Das Durchschreiten des mittelalterlichen Stadttors neben dem berühmten Kanonenturm „Dicke Margarethe“ im Norden von Tallinn ist gleichsam ein Schritt in eine andere Epoche. An den Häusern prangen noch heute kunstvoll gestaltete Laternen aus geschmiedetem Eisen – etwa in der Form von Schiffen. Nicht ohne Grund hat die Unesco 1997 die estnische Hauptstadt zum Weltkulturerbe ernannt – als außergewöhnlich vollständiges und gut erhaltenes Beispiel einer mittelalterlichen nordeuropäischen Handelsstadt. „Die Altstadt ist einfach nur atemberaubend“, verschlägt es da sogar einem Hollywoodstar wie Liz Hurley den Atem.

Über die leicht ansteigende „Lange Straße“, die „Pikk tanav“, geht es ins Zentrum.
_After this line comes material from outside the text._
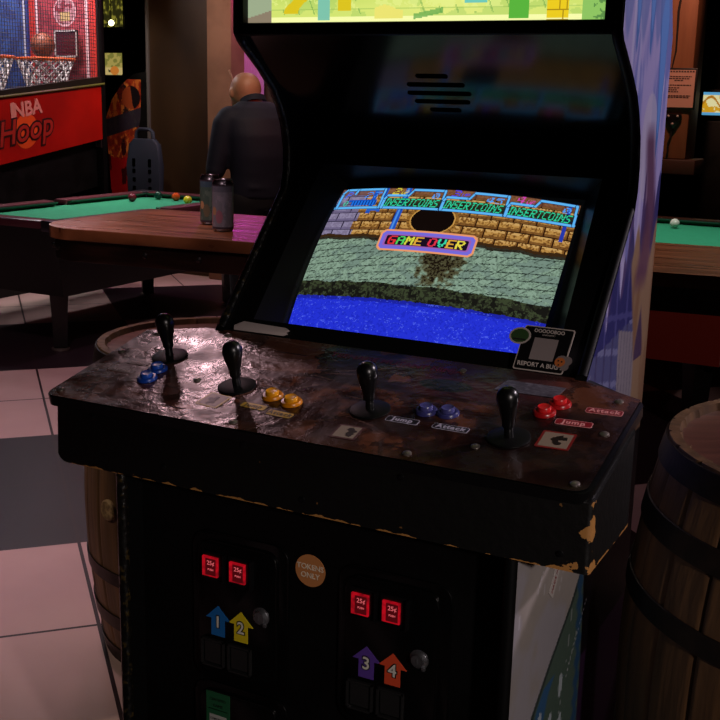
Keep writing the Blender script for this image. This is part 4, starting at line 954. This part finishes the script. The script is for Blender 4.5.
# ------------------------------------------------------------------ things at the far left and on the back wall
def racing():
    t = thing('arcade_machine', (-4.9, 5.75, 0), 'dark arcade machine with red and orange side art right of the basketball game', 'arcade machine')
    ORG[0] = Vector((-4.9, 5.75, 0)); fx_ = lambda x: .8505+(x-.8505)*1.021
    out = [(-5.12, 0), (-5.12, 1.20), (-5.05, 1.34), (-4.95, 1.46), (-4.82, 1.54), (-4.69, 1.565), (-4.66, 1.50), (-4.66, 0)]
    MB().prism(out, lambda x, z, y: (fx_(x), y, z), 5.75, 6.35, bev=.004).build('cabinet', black_paint, t)
    nu, nv = 90, 190
    Z = np.linspace(.45, 1.50, nv+1); L0 = np.interp(Z, [.45, .63, .8, 1.18, 1.34, 1.46, 1.5], [-5.02, -5.06, -5.07, -5.10, -5.03, -4.93, -4.87]); R0 = np.interp(Z, [.45, .7, .95, 1.2, 1.5], [-4.86, -4.86, -4.82, -4.75, -4.74])
    U = np.linspace(0, 1, nu+1); X = L0[:, None]+(R0-L0)[:, None]*U; P = np.stack([fx_(X), np.full_like(X, 5.747), np.repeat(Z[:, None], nu+1, 1)], -1)
    x = (X[:-1, :-1]+X[1:, 1:])/2; z = np.repeat(((Z[1:]+Z[:-1])/2)[:, None], nu, 1); C = np.zeros(x.shape+(3,))
    def put(m, c, k=1.0):
        m = np.clip(m*1., 0, 1)[..., None]*k; C[:] = C*(1-m)+hx(c)*m
    n = fbm(x*14+3, z*7, 12); n9 = fbm(x*40+3, z*22, 15); C[:] = hx('a4381c'); put(n > .5, 'cc7434'); put(n > .6, '2a1a20'); put(n9 > .56, '7c2414', .8); put(n9 < .36, 'e08c3c', .6); put((z < 1.24+.3*(x+4.9)) & (z > 1.1+.3*(x+4.9)), '20283c', .85)
    put(((x+4.84)/.09)**2+((z-1.36)/.09)**2 < 1, '1c1418'); put((((x+4.84)/.09)**2+((z-1.36)/.09)**2 < 1) & (n > .5), '9c4424'); put(z < .88+.2*(n-.5), 'a01418'); put((z < 1.0) & (n > .62), '3c0c10')
    painted('side_art', P, C, mat('race_art', attr=True, rough=.35), t, label='red and orange flame-like artwork', smooth=False)
    q = thing('racing_chair', (-4.58, 5.42, 0), 'grey blue plastic racing seat with slotted back behind the left pool table', 'chair')
    s_ = MB(); s_.prism([(-4.735, .55), (-4.435, .55), (-4.42, .85), (-4.445, 1.02), (-4.49, 1.06), (-4.67, 1.06), (-4.715, 1.02), (-4.74, .85)], lambda x, z, y: (x, y, z), 5.40, 5.46, bev=.012)
    s_.build('seat_back', mat('seat_blue', '282e3c', .45), q)
    h = MB().tube([(-4.665, 5.43, 1.05), (-4.655, 5.43, 1.11), (-4.63, 5.43, 1.13), (-4.53, 5.43, 1.13), (-4.505, 5.43, 1.11), (-4.495, 5.43, 1.05)], .014, 8).build('handle', mat('seat_blue'), q)
    sl = MB()
    for k in range(5):
        z = .88-.065*k
        for x in (-4.665, -4.515): sl.prism(rrect(x-.014, z-.014 if k else z-.03, x+.014, z+.016 if k else z+.03, .006), lambda p, qq, y: (p, y, qq), 5.396, 5.399)
    sl.build('slots', mat('pocket_black'), q, smooth=False)
    MB().box((-4.72, 5.12, .38), (-4.45, 5.46, .46), .02).build('seat_cushion', mat('seat_blue'), q)
    MB().box((-4.66, 5.2, 0), (-4.51, 5.4, .38), .01).build('pedestal', mat('leg_black'), q)
racing()
def flat_lit(name, x0, x1, z0, z1, y, fn, label, cat):
    t = thing(name, ((x0+x1)/2, y, z0), label, cat)
    MB().box((x0-.02, y, z0-.02), (x1+.02, y+.07, z1+.02), .004).build('housing', black_paint, t)
    nu, nv = 60, 50
    X, Zz = np.meshgrid(np.linspace(x0, x1, nu+1), np.linspace(z0, z1, nv+1)); P = np.stack([X, np.full_like(X, y-.002), Zz], -1)
    u, v = np.meshgrid((np.arange(nu)+.5)/nu, (np.arange(nv)+.5)/nv)
    painted('lit_panel', P, fn(u, v), mat('small_display', attr=True, emit=.8, rough=.3), t, smooth=False)
def s1(u, v):
    C = np.zeros(u.shape+(3,)); C[:] = hx('2c2a10'); n = fbm(u*9, v*9, 3); C[n > .5] = hx('4c4818'); C[n > .62] = hx('8c8430'); return C
def s2(u, v):
    C = np.zeros(u.shape+(3,)); C[:] = hx('7c7838'); n = fbm(u*5, v*6, 14); C[n > .5] = hx('a89850'); C[(v < .35) & (n > .45)] = hx('c8b070'); C[(v < .3) & (n < .45)] = hx('203020'); C[((u-.55)/.25)**2+((v-.2)/.2)**2 < 1] = hx('c87830'); return C
def s3(u, v):
    C = np.zeros(u.shape+(3,)); C[:] = hx('e8e0a8'); n = fbm(u*10, v*4, 24); C[n > .55] = hx('d8a020'); C[(v < .12) | (v > .88)] = hx('5ca8d8'); C[(np.abs(v-.5-.3*np.sin(u*14)) < .06)] = hx('b87818'); return C
flat_lit('wall_display', -6.18, -5.96, 1.978, 2.36, 6.9, s1, 'dim olive lit wall display at the top left beside the basketball cage', 'display')
flat_lit('wall_display', -6.18, -5.98, 1.552, 1.748, 6.9, s2, 'smaller bright yellowish wall display left of the brown partition', 'display')
flat_lit('game_marquee', -.80, -.30, 1.335, 1.50, 7.2, s3, 'small lit yellow and blue game marquee at the right edge', 'lit sign')
lt_ = thing('pendant_lamp', (-5.93, 6.7, 3.0), 'small bright bulb glowing in front of the upper wall display', 'lamp')
MB().tube([(-5.93, 6.7, 3.0), (-5.93, 6.7, 2.03)], .004, 6).build('cord', mat('cable_black', '0c0808', .6), lt_)
MB().ball((-5.93, 6.7, 2.0), .026).build('light_bulb', mat('bulb_glow', 'fff0b0', .3, emit=6), lt_)
def marq_body():
    t = thing('game_cabinet', (-.55, 7.4, 0), 'dark game cabinet under the small lit marquee at the right edge', 'arcade machine')
    MB().box((-.86, 7.22, 0), (-.2, 7.7, 1.30), .02).build('cabinet', black_paint, t)
marq_body()
# notice, hook and cable on the right pillar
def notice():
    t = thing('notice', (-.765, 6.195, 1.37), 'framed paper notice hanging on the wooden pillar at the right', 'notice')
    MB().box((-.885, 6.18, 1.375), (-.655, 6.2, 1.64), .003).build('frame', mat('frame_black', '120c0c', .4), t)
    m = MB(); m.mi = 0; m.box((-.872, 6.178, 1.388), (-.668, 6.181, 1.627)); m.mi = 1
    for i in range(11): m.box((-.868+.018*i+.001, 6.1765, 1.612), (-.868+.018*i+.013, 6.178, 1.622))
    rs = random.Random(3)
    for z, a, b_ in ((1.585, -.845, -.69), (1.572, -.835, -.70), (1.560, -.80, -.74), (1.530, -.85, -.69), (1.513, -.84, -.76), (1.500, -.84, -.78), (1.488, -.84, -.77), (1.462, -.85, -.69), (1.452, -.84, -.70)):
        x = a
        while x < b_:
            w_ = rs.uniform(.008, .02); m.box((x, 6.1765, z-.0035), (min(x+w_, b_), 6.178, z+.0035)); x += w_+.004
    m.build('paper', [mat('paper_pink', 'c49484', .6), mat('paper_ink', '3c2422', .6)], t, smooth=False, label='pale sheet with rows of small print')
    ORG[0] = Vector((-.788, 6.19, 1.30)); h = MB(); h.prism([(-.05, .035), (.05, .035), (.055, .015), (.012, -.06), (-.012, -.06), (-.055, .015)], lambda p, q, y: (-.788+p, y, 1.31+q), 6.17, 6.2, bev=.004)
    o = tag(h.build('wall_hook', black_plastic), 'black triangular bracket with three pale caps below the notice', 'bracket')
    d = MB()
    for x, z in ((-.03, .02), (.03, .02), (0, -.03)): d.ball((-.788+x, 6.168, 1.31+z), .009, u=12, v=8)
    d.build('cap', mat('cap_pale', 'a89c98', .4), o)
    ORG[0] = Vector((-.80, 6.18, 1.06)); c = MB().tube([(-.79, 6.185, 1.245), (-.795, 6.185, 1.2), (-.81, 6.185, 1.15), (-.805, 6.185, 1.1), (-.815, 6.185, 1.06)], .006, 6)
    tag(c.build('cable', mat('cable_black', '0c0808', .6)), 'thin black cable hanging down the pillar from the bracket', 'cable')
notice()
ORG[0] = Vector((-.86, 6.1, 0)); c = MB().tube([(-.80, 5.95, .01), (-.885, 6.165, 1.02)], [.014, .007], 10)
tag(c.build('pool_cue', mat('cue_wood', '9a6c40', .35)), 'wooden pool cue leaning against the right pillar', 'pool cue')
def seccam():
    t = thing('wall_camera', (-4.43, 6.17, 1.42), 'small black dome camera on a bracket mounted on the pillar left of the man', 'camera')
    MB().box((-4.485, 6.10, 1.44), (-4.385, 6.18, 1.475), .005).build('bracket', black_plastic, t)
    MB().ball((-4.44, 6.12, 1.41), .036).build('dome', black_gloss, t)
seccam()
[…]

Immer wieder lässt sich zwischen den Häuserfronten ein Blick auf die vielen Türme der historischen Stadtmauer erhaschen. Vorbei am imposanten Turm der Olaikirche gelangt man nach wenigen Minuten auf den Rathausplatz mit der mittelalterlichen Residenz des Bürgermeisters. Das Rathaus mit den beiden berühmten Wasserspeiern in Drachenkopfform der 430.000-Einwohner-Stadt wurde zwischen 1402 und 1404 erbaut.

Die Tallinner sind sich nicht nur des historischen Charmes ihrer Heimatstadt bewusst, sondern wissen auch, wie sich der mittelalterliche Zeitgeist gut vermarkten lässt. So gibt es gleich mehrere Mittelalterrestaurants, aus denen das „Olde Hansa“ hervorsticht. „Tervitades!“, rufen sich die Gäste auf der Sommerterrasse zu – „Zum Wohl!“ Das Bier schmeckt aus dem tönernen Humpen gleich noch einmal so gut. Derweil serviert das in historische Gewänder gehüllte Personal Lamm und Gans, von der Straße tönen Dudelsackklänge und Trommelschläge herauf. Dafür sorgt Chefmusiker Antonius mit seinen Musikschülern.

Die Ritter und das Internet

Wem es nicht reicht, nur für ein Mahl ein paar Jahrhunderte zurückversetzt zu werden, kann das Mittelalter vom 9. bis 12. Juli tiefer ergründen. Beim 16. Mittelalterfest duellieren sich Ritter in der Innenstadt und Bogenschützen wetteifern um die besten Treffer. Beinahe in Vergessenheit geratenes Kunsthandwerk gibt es an den Marktständen zu bestaunen, bei Spanferkel und Bier kann man auch geschmacklich in das Gesellschaftsleben der damaligen Zeit eintauchen.

Trotz der architektonischen Zeitreise muss man in Tallinn auf moderne Errungenschaften nicht verzichten, gilt Estland doch als digitales Vorzeigeland. Kostenloses WLAN ist fast überall Standard, sogar am Strand oder im Wald gibt es kostenlosen Internetzugang. Auch in puncto Mode und Design hat Tallinn einiges zu bieten, wie Modeschöpferin Liina Viira beweist. Die 35-Jährige hat das Stricken mit dem Zeitgeist von heute verbunden. „Die Esten waren ein bisschen schockiert, dass ich traditionelle Gewänder in etwas Modernes verwandelt habe“, erzählt die Inhaberin der „Designbutik NaiiV“ einer einheimischen Journalistin. Sogar Strickunterwäsche kann man in ihrem Laden kaufen.

Bei einem Ausflug zum Fährhafen im Stadtteil Sadama kann man die riesigen Schiffe beim Löschen der Ladung bestaunen, selbst Busse und Lastwagen schlüpfen aus den gigantischen Bäuchen der Fähren. Mit den Schnellbooten der „Viking Line“ lässt sich im Rahmen des Tallinn-Besuchs ein Tagesausflug in die rund zweieinhalb Stunden entfernte finnische Hauptstadt Helsinki unternehmen. Vor allem an Wochenenden trifft man auf den Schiffen zahlreiche junge Menschen aus Finnland. Sie reisen angesichts der vergleichsweise spottbilligen Preise zum Alkoholeinkauf übers Meer ins Baltikum. „Tervitades!“ allerseits.